[start]
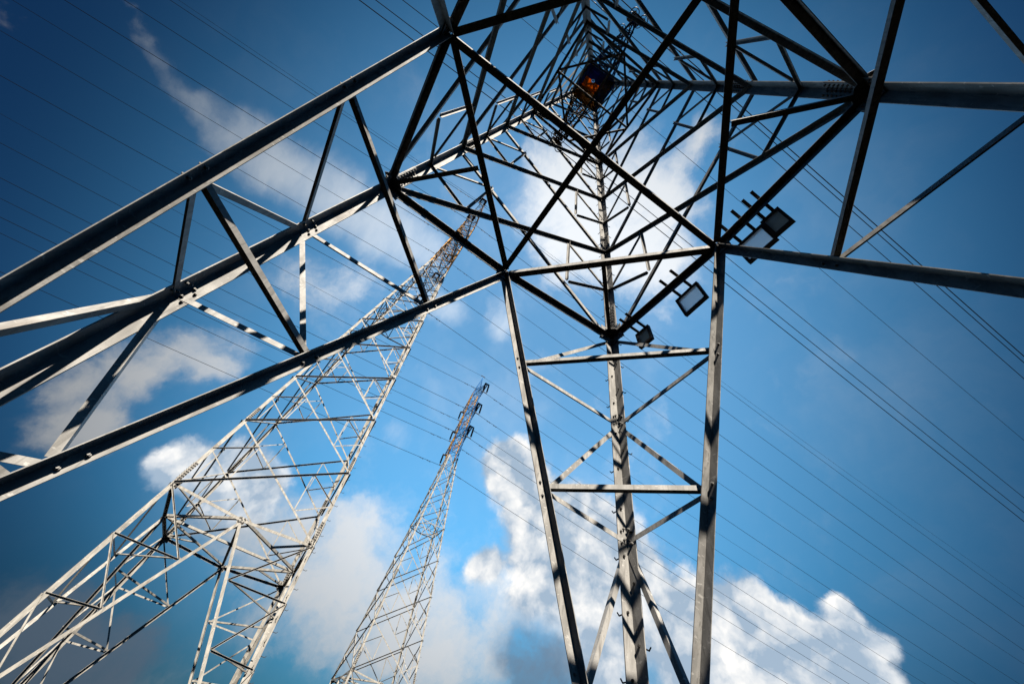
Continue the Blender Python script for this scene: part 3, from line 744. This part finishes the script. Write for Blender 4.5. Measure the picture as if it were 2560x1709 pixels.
def floodlight(xu, yu, zu, hx, hy, tilt, rot, label, gm):
    o = Vector((xu * S, yu * S, (Z0 + zu) * S))
    e = empty('floodlight', o)
    tag(e, label, 'floodlight', 'floodlights on the hip strut')
    Rm = Matrix.Rotation(rot, 3, 'Z') @ Matrix.Rotation(tilt, 3, 'X')
    X, Y, Z = (Rm @ Vector(a) for a in ((1, 0, 0), (0, 1, 0), (0, 0, 1)))
    mb = MB(); fr = .06; dp = .045
    for c_, a_, b_ in ((Y * (hy - fr / 2), hx, fr / 2), (-Y * (hy - fr / 2), hx, fr / 2)):
        mb.box(c_, X * a_, Y * b_, Z * dp)
    for c_ in (X * (hx - fr / 2), -X * (hx - fr / 2)):
        mb.box(c_, X * (fr / 2), Y * (hy - fr), Z * dp)
    for k in range(4):
        mb.box(Y * (hy + .008), X * (hx * .9), Y * .008, Z * (.006)) if k == 0 else None
    mb.build('housing', FRAME, e)
    gb = MB(); gb.box(-Z * .02, X * (hx - fr * .9), Y * (hy - fr * .9), Z * .004); gb.build('glass', gm, e)
    for sx in (-1, 1):
        br = MB(); w = .034
        a = X * (sx * hx * .5) + Y * (hy - .01)
        end = Vector((a.x, (-.905 - yu) * S, (-.03 - zu) * S + .012))
        top = Vector((a.x, a.y, end.z))
        br.box((top + end) / 2, Vector((w, 0, 0)), (end - top) / 2, Vector((0, 0, .010)))
        br.box((a + top) / 2 + Vector((0, 0, 0)), Vector((w, 0, 0)), Vector((0, .010, 0)), Vector((0, 0, max(.02, abs(top.z - a.z) / 2 + .012))))
        br.cyl(a - X * .05 + Y * .01, a + X * .05 + Y * .01, .022, 8)
        br.build('bracket', FRAME, e)
floodlight(.7775, -1.11, -.108, .215, .265, radians(82), 0.02, "small dark floodlight nearest the light grey climbing leg", DGLASS)
floodlight(.357, -1.134, -.107, .325, .275, radians(70), -0.02, "clean pale floodlight alone below the strut joint", GLASS)
floodlight(-.138, -1.143, -.107, .335, .28, radians(68), 0.0, "long pale floodlight partly behind the dark brace", GLASS)
floodlight(-.295, -1.13, -.10, .205, .27, radians(70), 0.0, "brownish floodlight highest in the row", DGLASS)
[end]
» GIVEN EXERCISE:
From the data above, write out everything exactly except the pictures.

» SOLVED EXERCISE:
Continue the Blender Python script for this scene: part 3, from line 744. This part finishes the script. Write for Blender 4.5. Measure the picture as if it were 2560x1709 pixels.
def floodlight(xu, yu, zu, hx, hy, tilt, rot, label, gm):
    o = Vector((xu * S, yu * S, (Z0 + zu) * S))
    e = empty('floodlight', o)
    tag(e, label, 'floodlight', 'floodlights on the hip strut')
    Rm = Matrix.Rotation(rot, 3, 'Z') @ Matrix.Rotation(tilt, 3, 'X')
    X, Y, Z = (Rm @ Vector(a) for a in ((1, 0, 0), (0, 1, 0), (0, 0, 1)))
    mb = MB(); fr = .06; dp = .045
    for c_, a_, b_ in ((Y * (hy - fr / 2), hx, fr / 2), (-Y * (hy - fr / 2), hx, fr / 2)):
        mb.box(c_, X * a_, Y * b_, Z * dp)
    for c_ in (X * (hx - fr / 2), -X * (hx - fr / 2)):
        mb.box(c_, X * (fr / 2), Y * (hy - fr), Z * dp)
    for k in range(4):
        mb.box(Y * (hy + .008), X * (hx * .9), Y * .008, Z * (.006)) if k == 0 else None
    mb.build('housing', FRAME, e)
    gb = MB(); gb.box(-Z * .02, X * (hx - fr * .9), Y * (hy - fr * .9), Z * .004); gb.build('glass', gm, e)
    for sx in (-1, 1):
        br = MB(); w = .034
        a = X * (sx * hx * .5) + Y * (hy - .01)
        end = Vector((a.x, (-.905 - yu) * S, (-.03 - zu) * S + .012))
        top = Vector((a.x, a.y, end.z))
        br.box((top + end) / 2, Vector((w, 0, 0)), (end - top) / 2, Vector((0, 0, .010)))
        br.box((a + top) / 2 + Vector((0, 0, 0)), Vector((w, 0, 0)), Vector((0, .010, 0)), Vector((0, 0, max(.02, abs(top.z - a.z) / 2 + .012))))
        br.cyl(a - X * .05 + Y * .01, a + X * .05 + Y * .01, .022, 8)
        br.build('bracket', FRAME, e)
floodlight(.7775, -1.11, -.108, .215, .265, radians(82), 0.02, "small dark floodlight nearest the light grey climbing leg", DGLASS)
floodlight(.357, -1.134, -.107, .325, .275, radians(70), -0.02, "clean pale floodlight alone below the strut joint", GLASS)
floodlight(-.138, -1.143, -.107, .335, .28, radians(68), 0.0, "long pale floodlight partly behind the dark brace", GLASS)
floodlight(-.295, -1.13, -.10, .205, .27, radians(70), 0.0, "brownish floodlight highest in the row", DGLASS)